The last section is all fiction. There is a French item by Pierre Audemars, which is as French as all get out, and quite good; an impish bit of Bemelmans from the Hotel Splendide; a fantastic experiment by Anthony Boucher; an adventure of Ernest Bramah’s blind detective Max Carrados; a businesslike affair by Freeman Wills Crofts; and other worthy chronicles written variously in polite English, polite American, the kind of English that seems to be a cascade of dropped “h’s,” and a couple of samples of the impolite, or Black Mask, style of American.
The last are good enough in their way, but rather brittle and imitative. I should judge Mr. Sandoe took them because they had not previously been taken, rather than because he regarded them as the best of the type. There was a time when this stuff socked me right between the eyes. If the charm has faded a little, who am I to act superior? There was a time when the novels of Mrs. Henry Wood socked people between the eyes, and in my schooldays, God help us, Hall Cine was considered to be a thinker.

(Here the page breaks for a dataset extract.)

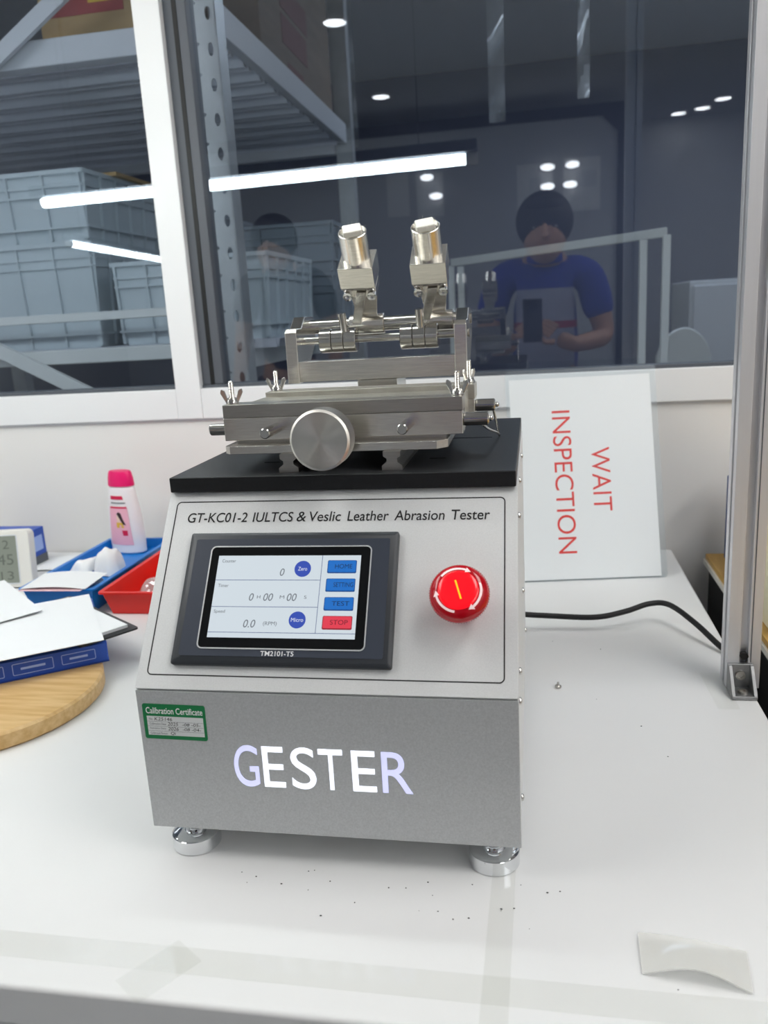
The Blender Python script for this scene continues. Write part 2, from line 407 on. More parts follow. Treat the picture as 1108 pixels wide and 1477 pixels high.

The important thing about Mr. Sandoe’s anthology is not the contents, item by item, but his own clean, hard respect for his subject, and his prodigious knowledge of its literature. I share his vulgar delight in a neatly cut throat — a sort of emotion which comes as near as anything to being a homeopathic remedy for this age of violence. He likes murder, its motives and consequences, its weird struggles with the law, and the weird law it sometimes provokes, and the inevitable dance of imbeciles that follows it on its way to whatever retribution it receives. I have a suspicion, although he has not expressed it, that he regards the chronicles of this irrevocable art as the only really significant literature of our time, in the special sense that an intelligent preoccupation with the subject — macabre to some, delicious to others, attractive in some manner to almost all—is the frame for almost the only kind of writing we do better than it was ever done before.
Mr. Sandoe is the least showy, least egotistical, and most thoroughly learned bibliographer of crime literature in the United States, and please don’t toss Mr. Ellery and Mr. Queen at me. I have heard about their massive library, but the massiveness of their critical intelligence has not been revealed to me. The scholar in murder, as in other things, has a quality of his own. At the end of Mr. Sandoe’s book, to make up for anything it may happen to lack, is a strange dossier called the Criminal Clef, such a thing as only a Taine or Sainte-Beuve of criminal literature could have known enough to put together. It is a sort of bibliography or card index of the origins in recorded fact of far too many famous or near-famous fictional stories of murder. To a fiction writer it is a fascinating but also a very humbling document.